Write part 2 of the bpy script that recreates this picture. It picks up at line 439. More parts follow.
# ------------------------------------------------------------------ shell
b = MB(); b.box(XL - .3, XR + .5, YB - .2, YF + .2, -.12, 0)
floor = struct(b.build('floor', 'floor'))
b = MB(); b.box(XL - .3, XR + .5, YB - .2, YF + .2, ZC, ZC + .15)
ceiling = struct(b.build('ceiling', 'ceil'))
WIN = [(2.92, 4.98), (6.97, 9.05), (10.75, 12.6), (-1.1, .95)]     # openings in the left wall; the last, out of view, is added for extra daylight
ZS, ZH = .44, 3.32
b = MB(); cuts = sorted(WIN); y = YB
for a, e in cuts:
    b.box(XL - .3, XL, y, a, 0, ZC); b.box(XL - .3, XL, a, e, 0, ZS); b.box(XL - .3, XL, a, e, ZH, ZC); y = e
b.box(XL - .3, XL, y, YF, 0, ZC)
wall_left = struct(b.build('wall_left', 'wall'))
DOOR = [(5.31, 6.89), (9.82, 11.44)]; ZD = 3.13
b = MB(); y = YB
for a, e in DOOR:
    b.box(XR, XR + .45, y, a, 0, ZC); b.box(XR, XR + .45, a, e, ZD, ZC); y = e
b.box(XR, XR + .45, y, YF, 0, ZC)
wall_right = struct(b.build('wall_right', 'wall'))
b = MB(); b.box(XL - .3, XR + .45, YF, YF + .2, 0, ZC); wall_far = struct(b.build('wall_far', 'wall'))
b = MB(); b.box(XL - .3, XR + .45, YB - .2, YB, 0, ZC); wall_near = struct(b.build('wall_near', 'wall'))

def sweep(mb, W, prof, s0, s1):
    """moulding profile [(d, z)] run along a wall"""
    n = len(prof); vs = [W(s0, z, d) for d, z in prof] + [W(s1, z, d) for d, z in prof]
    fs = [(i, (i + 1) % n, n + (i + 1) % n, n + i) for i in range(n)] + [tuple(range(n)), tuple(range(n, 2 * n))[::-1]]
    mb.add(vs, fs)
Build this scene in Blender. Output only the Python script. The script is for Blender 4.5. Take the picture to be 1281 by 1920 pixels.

##############################

_EXERCISE REQUIREMENTS:_
Give back the data above exactly as it appears.

_TASK RESPONSE:_
Write part 2 of the bpy script that recreates this picture. It picks up at line 439. More parts follow.
# ------------------------------------------------------------------ shell
b = MB(); b.box(XL - .3, XR + .5, YB - .2, YF + .2, -.12, 0)
floor = struct(b.build('floor', 'floor'))
b = MB(); b.box(XL - .3, XR + .5, YB - .2, YF + .2, ZC, ZC + .15)
ceiling = struct(b.build('ceiling', 'ceil'))
WIN = [(2.92, 4.98), (6.97, 9.05), (10.75, 12.6), (-1.1, .95)]     # openings in the left wall; the last, out of view, is added for extra daylight
ZS, ZH = .44, 3.32
b = MB(); cuts = sorted(WIN); y = YB
for a, e in cuts:
    b.box(XL - .3, XL, y, a, 0, ZC); b.box(XL - .3, XL, a, e, 0, ZS); b.box(XL - .3, XL, a, e, ZH, ZC); y = e
b.box(XL - .3, XL, y, YF, 0, ZC)
wall_left = struct(b.build('wall_left', 'wall'))
DOOR = [(5.31, 6.89), (9.82, 11.44)]; ZD = 3.13
b = MB(); y = YB
for a, e in DOOR:
    b.box(XR, XR + .45, y, a, 0, ZC); b.box(XR, XR + .45, a, e, ZD, ZC); y = e
b.box(XR, XR + .45, y, YF, 0, ZC)
wall_right = struct(b.build('wall_right', 'wall'))
b = MB(); b.box(XL - .3, XR + .45, YF, YF + .2, 0, ZC); wall_far = struct(b.build('wall_far', 'wall'))
b = MB(); b.box(XL - .3, XR + .45, YB - .2, YB, 0, ZC); wall_near = struct(b.build('wall_near', 'wall'))

def sweep(mb, W, prof, s0, s1):
    """moulding profile [(d, z)] run along a wall"""
    n = len(prof); vs = [W(s0, z, d) for d, z in prof] + [W(s1, z, d) for d, z in prof]
    fs = [(i, (i + 1) % n, n + (i + 1) % n, n + i) for i in range(n)] + [tuple(range(n)), tuple(range(n, 2 * n))[::-1]]
    mb.add(vs, fs)
Build this scene in Blender. Output only the Python script. The script is for Blender 4.5. Take the picture to be 1281 by 1920 pixels.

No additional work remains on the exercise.